The oddball museum has become a regular stop for tour buses and people looking for a tour of Maxwell’s collection, which he books by appointment only.

After decades of collecting, it is only natural that Maxwell would become a historian both of the machines themselves and of society’s laundry habits. He has even written a book on washing machine history, “Save Women’s Lives: History of Washing Machines.”

“I’ve collected old advertisements and patents,” Maxwell said. “I’ve downloaded 23,000 patents for washing machines, dating from the 1700s to about 1960.”

Most of us are used to simply dropping the clothes in the washer, turning it on, and returning when the cycle finished. You might not even recognize many of the items as a “washer,” like the washing bat, which Maxwell says is still the most common “washing machine” in use in the world today.

Then there was the dolly stomp. “You stomp up and down on those pegs, wrap the clothes around them and drag them back and forth through the water,” Maxwell says. “They started clear back when clothes were invented and were very common tools up until the 1920s. In Europe, they were used later than that.”

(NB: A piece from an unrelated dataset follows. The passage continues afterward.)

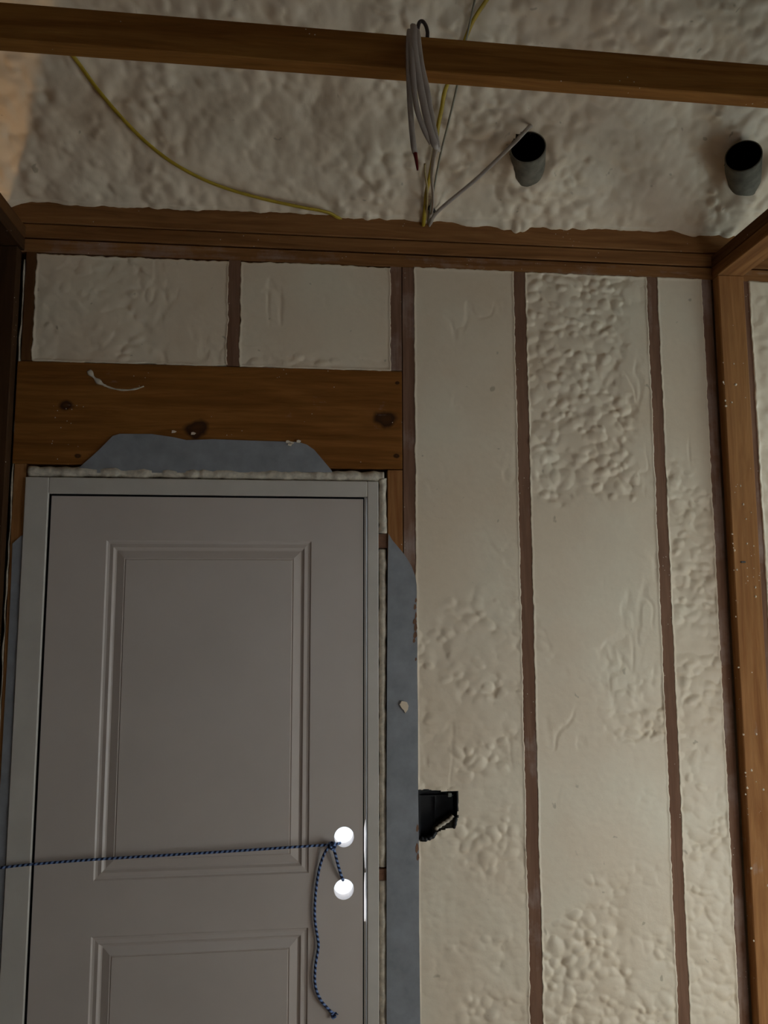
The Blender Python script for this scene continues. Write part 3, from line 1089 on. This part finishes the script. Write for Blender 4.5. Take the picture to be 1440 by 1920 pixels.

There’s a chance you might recognize the “vacuum stomp,” which can still be purchased new today. They were typically used for smaller loads.

At one point in the 1800s, Maxwell says, more than a thousand companies in North America made washing machines. That’s also about the time electric machines started showing up, but customers had to purchase the electric motor separately and attach it to a manually operated machine. Around 1907, The Nineteen Hundred Corporation began shipping a machine with a motor already attached.

“That’s a historic moment in washing machine development,” Maxwell says. “Prior to that, machines were mostly hand-operated. You had some animal and water-powered machines prior to that. But this was the first time the company thought to make it a little easier to do the wash. The company, Nineteen Hundred, changed its name around 1951 to a name you probably recognize: Whirlpool.

Laundry has changed over time as well. Clothes are a lot cleaner than they used to be, and laundry—once an occasional community event in some places—is done more frequently.

“I can remember my grandfather wearing his overalls until they literally stood up,” Maxwell says. “Washing was washing. Today, we don’t really ‘wash,’ we kind of refresh. Your shirt doesn’t get that dirty.”

Laundry appliances have also changed how homes are designed. “Old houses never had a room dedicated for washing machines,” Maxwell says. “The washing was done outside, on the back porch, or more recently in the basement. It was only with the advent of the automatic washing machine, right after World War II, that folks started thinking about incorporating the washing machine into part of the kitchen, or another part of the house.”

These days, Maxwell’s mission is to preserve his collection and the museum’s legacy. “Someday, I’m going to find a home for these 1,400 washing machines,” he says. “My collection is the only comprehensive collection of washing machines there is. I need to find a home for it.”